FILE PHOTO: The Wall street sign hangs outside the New York Stock Exchange (NYSE) building on Tuesday following Monday’s broad sell off in New York City, U.S., March 11, 2025. REUTERS/Shannon Stapleton/File Photo

By Lewis Krauskopf

NEW YORK (Reuters) -U.S. stocks have hit a string of record highs with minimal turbulence over the past few months, but investors say the rally could be undermined by persistently high inflation, possible earnings disappointments and elevated valuations.

The S&P 500 has posted 25 record closing highs over the past three months and the benchmark index is approaching a third anniversary of a bull market that began on October 12, 2022.

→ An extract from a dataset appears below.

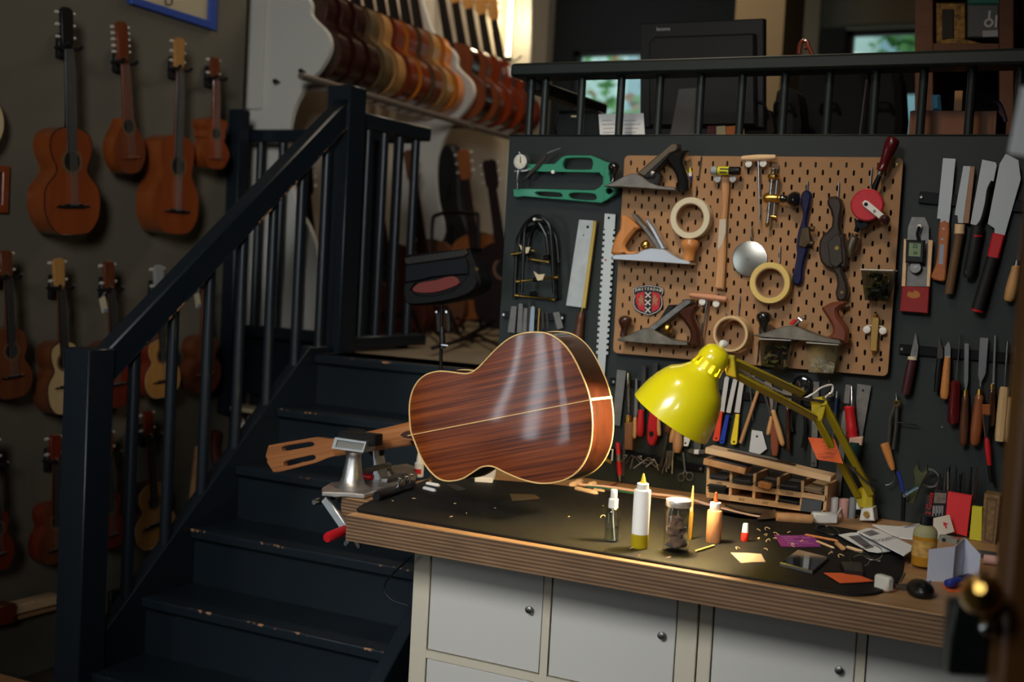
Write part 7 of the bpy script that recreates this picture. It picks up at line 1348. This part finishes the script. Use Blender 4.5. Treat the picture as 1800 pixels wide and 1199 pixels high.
# outside: pale house front, trees
ext = thing('house_front', 'pale house front across the street seen through the back windows', 'building', V((-2.5, 11, 0)))
Mesh().span((-9, 11, 0), (4, 11.4, 7)).done('wall', mat('pale_blue_wall', (180, 200, 196), .8, var=.15, scale=2), ext)
for i in range(7): Mesh().span((-7.5 + i * 1.5, 10.94, 2.2), (-6.9 + i * 1.5, 11, 4.6)).done('window', mat('far_pane', (110, 140, 150), .2), ext)
for k, (cx_, cz_, r, yy, lab) in enumerate(((-4.9, 3.1, .75, 8.6, 'green and rusty leaved shrub outside the left back window'), (A(1590, 72, 8.2).x, A(1590, 66, 8.2).z, .16, 8.2, 'bright green leafy branch outside the right back window'))):
    tr = thing('shrub', lab, 'plant', V((cx_, yy, 0))); rnd = random.Random(k); m = Mesh()
    for i in range(420 if k == 0 else 120):
        d_ = V((rnd.gauss(0, .5), rnd.gauss(0, .5), rnd.gauss(0, .5))); c = V((cx_, yy, cz_)) + d_ * r * 1.3; n_ = V((rnd.uniform(-1, 1), rnd.uniform(-1, 0), rnd.uniform(-1, 1))).normalized(); u, v, _ = frame(n_); s_ = rnd.uniform(.05, .1)
        m.add([c - u * s_, c - v * s_ * .6, c + u * s_, c + v * s_ * .6], [(0, 1, 2, 3)], rnd.choice([0, 0, 1, 2]) if k == 0 else 0)
    m.done('leaves', [mat('leaf_green', (74, 130, 62), .6), mat('leaf_rust', (140, 92, 52), .6), mat('leaf_dark', (40, 78, 44), .6)], tr, kind='stuff')
    Mesh().lathe((cx_, yy, 0), (cx_, yy, cz_), [(0, .05), (1, .02)], 8).done('stem', walnut, tr)
# cream pillar, lintel, dark side wall
a, b = A(1275, 300, 3.4), A(1394, -200, 3.4); struct('trim_3', (a.x, 3.4, LOFT), (b.x, 3.8, 4.3), cream)
a, b = A(935, 300, 4.6), A(958, 0, 4.6); struct('trim_4', (-3.8 + .0, 4.3, LOFT), (a.x - .0, 4.4, 4.3), cream)
a = A(1408, 52, 5.2); b = A(1640, 0, 5.2); struct('trim_5', (A(1395, 0, 5.2).x, 5.2, A(1408, 46, 5.2).z), (0.3, 5.3, 4.3), grw)
a = A(1395, 0, 5.0); b = A(1445, 100, 5.0); struct('trim_6', (a.x, 5.0, LOFT), (A(1438, 80, 5.0).x, 5.05, 4.3), grw)
# monitor seen from behind
MY = .42
mo_ = thing('computer_monitor', 'large black computer monitor seen from behind above the green railing', 'monitor', A(1210, 236, MY))
Mesh().plate([A(x, y, MY) for x, y in [(1125, 41), (1343, 32), (1343, 225), (1125, 225)]], .03, .004, NY).done('case', mat('dark_monitor_plastic', (30, 31, 33), .45), mo_)
Mesh().plate([A(x, y, MY - .03) for x, y in [(1140, 74), (1150, 64), (1326, 58), (1328, 220), (1140, 222)]], .03, .006, NY).done('rear_bulge', mat('dark_monitor_back', (20, 21, 22), .5), mo_)
o = A(1166, 51, MY - .0006); Mesh().text('lenovo', o, (1, 0, 0), (0, 0, 1), .017, 0, .0006, bold=.0002).done('logo', mat('silver_logo', (190, 190, 190), .35, .5), mo_)
Mesh().plate([A(x, y, MY - .05) for x, y in [(1192, 156), (1224, 154), (1221, 254), (1174, 254)]], .02, .003, NY).done('stand', mat('grey_stand', (84, 84, 84), .4), mo_)
dsk = thing('loft_desk', 'dark desk on the loft just behind the green railing', 'desk', V((-.9, .5, LOFT)))
dz = TOPW - .03
Mesh().span((-1.72, .11, dz - .03), (.6, .95, dz), 0, .003).done('desk_top', darkw, dsk)
for x in (-1.68, .56):
    for y in (.15, .91): Mesh().span((x - .025, y - .025, LOFT), (x + .025, y + .025, dz - .03)).done('leg', darkw, dsk)
def lbox(name, lab, cat, pts, Y, d, mt, bev=.004):
    t_ = thing(name, lab, cat, A(*pts[-1], Y)); Mesh().plate([A(x, y, Y) for x, y in pts], d, bev, NY).done('body', mt, t_); return t_
pr = lbox('card_printer', 'black rounded desk printer behind the left end of the green railing', 'printer', spline([(976, 200), (990, 194), (1048, 194), (1056, 210), (1056, 252), (978, 252)], 2), .3, .2, black, .012)
Mesh().plate([A(x, y, .298) for x, y in [(1004, 203), (1014, 203), (1014, 206), (1004, 206)]], .002, 0, NY).done('badge', mat('cream_badge', (200, 190, 150), .5), pr)
pn = thing('paper_notice', 'white printed notice leaning behind the green railing', 'notice', A(1092, 238, .13))
Mesh().plate([A(x, y, .13) for x, y in [(1052, 201), (1131, 199), (1134, 245), (1055, 245)]], .001, 0, NY).done('sheet', paper, pn)
m = Mesh()
for i, (x0, x1) in enumerate(((1058, 1076), (1058, 1084), (1060, 1078), (1059, 1080), (1097, 1118), (1096, 1126), (1098, 1122), (1098, 1118))):
    y = 212 + (i % 4) * 7; m.bar(A(x0, y, .1294), A(x1, y - .5, .1294), .0014, .0004, NY)
m.done('text_lines', mat('grey_text', (110, 110, 112), .7), pn)
for lab, x0, x1, mt in (('maroon card in the row behind the railing', 1243, 1259, mat('maroon_card', (96, 36, 40), .6)), ('cream card in the row behind the railing', 1259, 1275, mat('cream_card', (214, 190, 140), .6)), ('orange card in the row behind the railing', 1276, 1293, mat('orange_card', (206, 112, 44), .6))):
    Mesh().plate([A(x, y, .2) for x, y in [(x0, 222), (x1, 221), (x1, 248), (x0, 248)]], .004, .0005, NY).done('card', mt, None, lab, 'card')
bagm = mat('gig_bag_fabric', (24, 24, 26), .8)
for lab, pts, Y in (('small black bag leaning beside the cream pillar', [(1357, 258), (1360, 175), (1368, 155), (1392, 155), (1402, 180), (1402, 258)], .5), ('dark brown box-shaped bag under the monitor edge', [(1308, 256), (1308, 200), (1318, 192), (1350, 192), (1356, 256)], .45), ('black guitar gig bag behind the railing, left one', [(1396, 262), (1400, 160), (1412, 120), (1470, 112), (1520, 118), (1524, 262)], .75), ('black guitar gig bag behind the railing, right one', [(1526, 260), (1530, 150), (1540, 118), (1568, 112), (1582, 150), (1580, 260)], .7)):
    t_ = lbox('gig_bag', lab, 'bag', spline(pts, 2), Y, .14, bagm if 'brown' not in lab else mat('dark_brown_bag', (46, 38, 34), .8), .02)
    c = A((pts[0][0] + pts[-1][0]) / 2, 200, Y); Mesh().tube(spline([c + V((-.03, -.002, .0)), c + V((-.02, -.03, .03)), c + V((.02, -.03, .03)), c + V((.03, -.002, 0))], 4, False), .006, 6).done('handle', bagm, t_)
q = A(1517, 180, .69); Mesh().tube([A(1524, 140, .6), A(1512, 238, .6)], .004, 6).done('steel_strip', steel, None, 'thin bright metal strip between the two black gig bags', 'strip')
# wooden crate and cabinet at the right
cw = mat('warm_brown_wood', (132, 80, 48), .5, wood=(110, 64, 36), axis=0, scale=20)
cr_ = thing('tool_crate', 'brown wooden crate on the loft edge at the right', 'crate', A(1680, 237, .16))
Mesh().plate([A(x, y, .12) for x, y in [(1604, 194), (1748, 195), (1748, 246), (1602, 246)]], .012, .001, NY).done('front_board', cw, cr_)
a, b = A(1604, 194, .12), A(1602, 246, .12)
for x in (1604, 1748): q = A(x, 195, .12); q2 = A(x, 246, .12); Mesh().span((q.x - .006, .12, q2.z), (q.x + .006, .34, q.z)).done('side_board', cw, cr_)
Mesh().plate([p + V((0, .22, 0)) for p in [A(x, y, .12) for x, y in [(1604, 194), (1748, 195), (1748, 246), (1602, 246)]]], .012, .001, NY).done('back_board', cw, cr_)
Mesh().span((A(1604, 246, .12).x, .12, A(1604, 246, .12).z), (A(1748, 246, .12).x, .34, A(1604, 242, .12).z)).done('base_board', cw, cr_)
Mesh().bar(A(1684, 195, .2), A(1686, 160, .2), .02, .012, NY).done('wood_stick', beech, None, 'upright tan stick standing in the brown crate', 'stick')
lbox('blue_bottle', 'blue plastic bottle standing behind the crate', 'bottle', [(1637, 166), (1652, 166), (1654, 195), (1637, 195)], .26, .04, mat('blue_bottle', (60, 120, 160), .4), .008)
m = Mesh().tube(spline([A(x, y, .1) for x, y in [(1745, 176), (1756, 182), (1764, 200), (1768, 214)]], 4, False), .006, 6); m.done('crate_strap', mat('dark_purple_strap', (40, 26, 44), .6), None, 'dark strap hanging over the right end of the crate', 'strap')
cbt = thing('display_cabinet', 'brown wooden display cabinet with goods on the loft at the upper right', 'cabinet', A(1690, 240, .55))
for x0, x1 in ((1608, 1640), (1756, 1782)): Mesh().plate([A(x, y, .55) for x, y in [(x0, -120), (x1, -120), (x1, 248), (x0, 248)]], .3, .002, NY).done('side', cw, cbt)
Mesh().plate([A(x, y, .55) for x, y in [(1640, 76), (1756, 76), (1756, 90), (1640, 90)]], .3, .002, NY).done('shelf', cw, cbt)
Mesh().plate([A(x, y, .82) for x, y in [(1625, -120), (1775, -120), (1775, 240), (1625, 240)]], .01, 0, NY).done('back', darkw, cbt)
goldf = mat('gold_filigree', (168, 126, 62), .4, .6, var=.6, scale=60)
lbox('gift_box', 'gold patterned box with a dark panel on the cabinet shelf', 'box', [(1644, 4), (1698, 4), (1698, 76), (1644, 76)], .56, .1, goldf)
Mesh().plate([A(x, y, .554) for x, y in [(1656, 16), (1676, 16), (1676, 68), (1656, 68)]], .004, .001, NY).done('dark_plate', mat('dark_bronze', (36, 30, 22), .4, .4), None, 'dark plate in front of the gold patterned box', 'plate')
Mesh().plate([A(x, y, .552) for x, y in spline([(1646, 74), (1680, 66), (1726, 76), (1728, 84), (1648, 86)], 2)], .02, .002, NY).done('gold_tray', goldf, None, 'gold patterned tray on the cabinet shelf', 'tray')
gbx = lbox('string_box', 'grey box with a white guitar icon on the cabinet shelf', 'box', [(1700, 8), (1756, 8), (1756, 66), (1700, 66)], .56, .1, mat('grey_box', (104, 108, 110), .5))
m = Mesh(); c = A(1738, 40, .5592); m.plate(circ(c, .013, NY, 20), .0006, 0, NY, (circ(c, .007, NY, 16),)); m.bar(c + up * .012, c + up * .035, .006, .0006, NY); c2 = A(1751, 38, .5592); m.bar(c2 - up * .016, c2 + up * .018, .006, .0006, NY)
m.done('icon', whitep, gbx); Mesh().plate([A(x, y, .5592) for x, y in [(1727, 54), (1754, 53), (1754, 64), (1727, 65)]], .0006, 0, NY).done('label', mat('pale_label', (190, 192, 196), .5), gbx)
lbox('teal_box', 'teal green box above the grey one in the cabinet', 'box', [(1700, -40), (1758, -40), (1758, 8), (1700, 8)], .56, .1, mat('teal_card', (30, 120, 104), .5))
sv = thing('violin_scroll', 'small red-brown carved scroll standing on the green handrail by the pillar', 'ornament', A(1416, 92, .06)); m = Mesh().tube(spline([A(x, y, .05) for x, y in [(1404, 95), (1406, 80), (1412, 72), (1419, 74), (1420, 82), (1414, 84)]], 4, False), .006, 8); m.done('scroll', ms_rd, sv)
Mesh().tube([A(1420, 80, .05), A(1428, 96, .05)], .006, 8).done('neck', ms_rd, sv)
# ------------------------------------------------------------------ open shop door in the right foreground
dp = CAM + ray(1768, 900) / F * 1.45
Rr = Matrix((RT, V((-RT.y, RT.x, 0)), V((0, 0, 1)))).transposed()
fr = V((RT.x, RT.y, 0)).normalized(); fd_ = V((-fr.y, fr.x, 0))
dr = thing('door_1', 'x', 'x', V((dp.x, dp.y, 0))); del dr['label']; del dr['category']; dr['kind'] = 'structure'
Rd = Matrix((fr, fd_, up)).transposed(); dc_ = V((dp.x, dp.y, 0)) + fr * .30
dw = mat('door_brown', (98, 62, 24), .5, wood=(80, 48, 18), axis=2, scale=12)
Mesh().box(dc_ + up * 1.05, (.60, .045, 2.1), Rd, 0, .006).done('leaf', dw, dr)
def dpt(x, y, z): return CAM + ray(x, y) / F * z
lk = Mesh(); c = dpt(1703, 1118, 1.5); lk.box(c, (.052, .03, .088), Rd, 0, .003).done('lock_case', mat('black_lock', (20, 26, 24), .35, .3), dr)
k0 = dpt(1732, 1070, 1.47); k1 = dpt(1722, 1034, 1.36)
Mesh().lathe(k0, k1, [(0, .016), (.2, .010), (.45, .012), (.55, .02), (.7, .024), (.85, .02), (1, .006)], 20).done('knob', brass, dr)
k0 = dpt(1735, 1104, 1.45); Mesh().ball(k0, .011, 0, 14).done('key_knob', chr_, dr)
pw = Mesh().box(dpt(1808, 215, 1.4), (.03, .004, .075), Rd @ Matrix.Rotation(.12, 3, 'Y')); pw.done('white_card', paper, dr, label='white card')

Stocks shook off fears that President Donald Trump's tariffs would cause a recession. Wall Street got boosts from trade deals, solid corporate results and optimism over artificial intelligence. Now, investors also are confident the Federal Reserve will ease interest rates significantly.

The S&P 500 has risen about 13% in 2025, on track for its third straight year of double-digit gains. It is up 33% since its low for the year in April. The index is on track for its best third-quarter performance since 2020.

Over the past five months, the index has yet to pull back as much as 3%, its longest streak without such a drop since 2018, according to Mark Hackett, chief market strategist at Nationwide.

"I do get a little bit more nervous just about the straight upward momentum in the market," said Anthony Saglimbene, chief market strategist at Ameriprise Financial. "The market is trading at levels that any kind of unexpected hiccup could cause a near-term dislocation."

Here are some risks investors say could dent stocks:

INFLATION STAYS HIGH, UNDERMINES RATE-CUT HOPES

The Fed cut rates this month, aiming to steady a weakening employment picture. Fed fund futures are pricing in at least another full percentage point of easing, or four standard cuts, through next year. Fed Chair Jerome Powell has said near-term risks to inflation are to the upside, making for a "challenging situation" for the central bank.

"You have a pretty strong belief in a lot of Fed cuts moving forward ... while inflation is not necessarily under control," said Patrick Ryan, chief investment officer at Madison Investments.

Inflation is still running above the Fed's 2% target. Meanwhile, "we still haven't seen the full impact of tariffs yet on end consumer prices," noted Allen Bond, portfolio manager at Jensen Investment Management.

Should tariffs stoke inflation further, "then the dovish Fed support maybe goes away," Bond added.

The monthly personal consumption expenditures price index, a key inflation gauge, is due on Friday.

ECONOMY IS WEAKER THAN FEARED

Weak labor market reports prompted the Fed's rate cut, yet few investors appear to be worried that the jobs situation indicates a significant economic downturn. Any data that causes a rethink of that could roil the market.

Historically, the S&P 500, on average, has gained 11% in the year after the Fed started or resumed rate cuts, according to BMO Capital Markets. In instances of recession, equities posted sharp one-year declines despite the easing.

Investors are watching whether labor-market weakness slows consumer spending, which accounts for over two-thirds of economic activity. A top market risk is "a deterioration in the U.S. consumer," said Adam Farstrup, head of multi-asset, Americas at Schroders, adding "we haven't seen it yet."

EXPECTATIONS FOR CORPORATE EARNINGS FALL SHORT

Rising expectations for corporate earnings could make it harder for companies to beat forecasts. Third-quarter reports kick off in the next few weeks, and S&P 500 companies overall are expected to increase earnings by 8.6% from the year-ago period, up from an expected 8% rise as of July 1, according to LSEG IBES.

"The bar has been raised a bit higher this time around, and so I'm a little concerned that if companies fail to meet more buoyant expectations, you could see a little bit of an adjustment in prices," said Michael Arone, chief investment strategist for State Street Investment Management.

Fallout from tariffs could weigh on results, investors said.

"If you see more companies saying demand is coming down or margins might come down because of trade or tariffs... that could be a little bit of a negative for the stock market," Saglimbene said.

HIGH VALUATIONS MAKE STOCKS VULNERABLE

The S&P 500 is trading at nearly 23 times forward earnings estimates of constituents, around its highest in five years and well above its 10-year average of 18.7, according to LSEG Datastream.

"The valuations are very demanding," said David Bianco, Americas chief investment officer at DWS. "I do think there will be volatility along the way."

High valuations in megacap technology and growth stocks that are heavyweights in indexes present a particular risk, including if doubts emerge about the AI investment and spending.

"We haven't seen any evidence of cracks at all, but obviously that's something that if it were to occur, I would suspect the market would react negatively to that," Bond said.